Perovskite/perovskite‐like (LaBO 3 , B=Mn, Co or Ni)/Co 3 O 4 with different morphologies were successfully integrated onto the surface of three‐dimensional (3‐D) cordierite honeycomb ceramics by two‐step combination method of hydrothermal synthesis and impregnation for the catalytic combustion of o ‐xylene. The La 2 NiO 4 /Co 3 O 4 composite exhibits a 3D hierarchical hollow microsphere construction assembled by numerous nanowires, which is different from the nanowire structure of LaMnO 3.15 /Co 3 O 4 and LaCoO 3 /Co 3 O 4 . Compared to LaMnO 3.15 /cordierite, Co 3 O 4 /cordierite, LaMnO 3.15 /Co 3 O 4 /cordierite and LaCoO 3 /Co 3 O 4 /cordierite, the La 2 NiO 4 /Co 3 O 4 /cordierite catalyst possesses lower light‐off temperature and better catalytic performance.

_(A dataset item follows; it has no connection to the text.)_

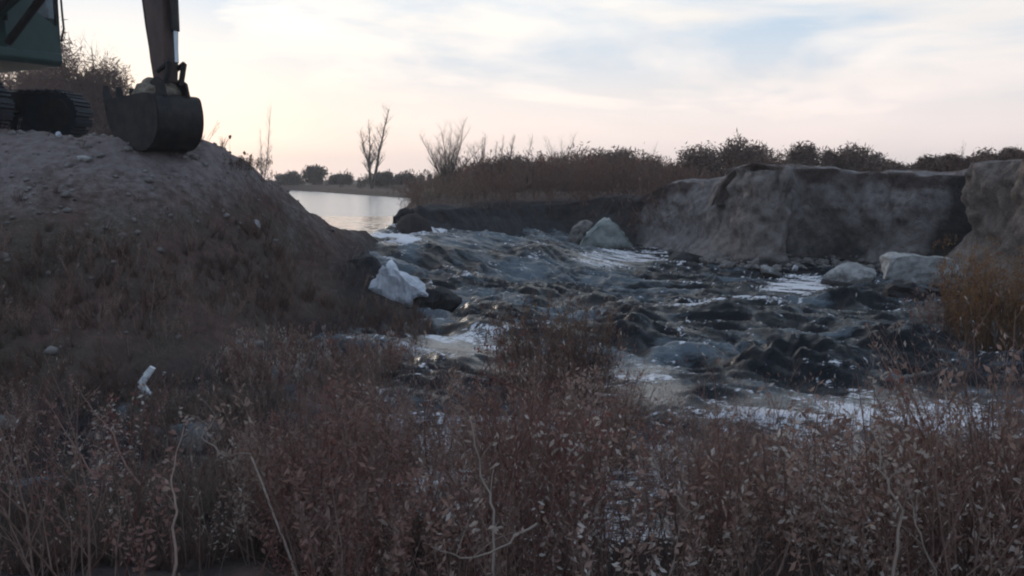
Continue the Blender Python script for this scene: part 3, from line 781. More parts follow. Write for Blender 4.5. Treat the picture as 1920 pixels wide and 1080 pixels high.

The higher catalytic activity of La 2 NiO 4 /Co 3 O 4 /cordierite catalyst may be correlated with higher specific surface area, larger oxygen storage and the synergistic effect of the La 2 NiO 4 and Co 3 O 4 . In addition, when the perovskite‐like loading was 11.39 wt% and calcined at 600 °C for 4 hours, it exhibited the best catalytic performance for o ‐xylene oxidation with 90% conversion at 299 °C. In addition, the catalyst also has good conversion stability.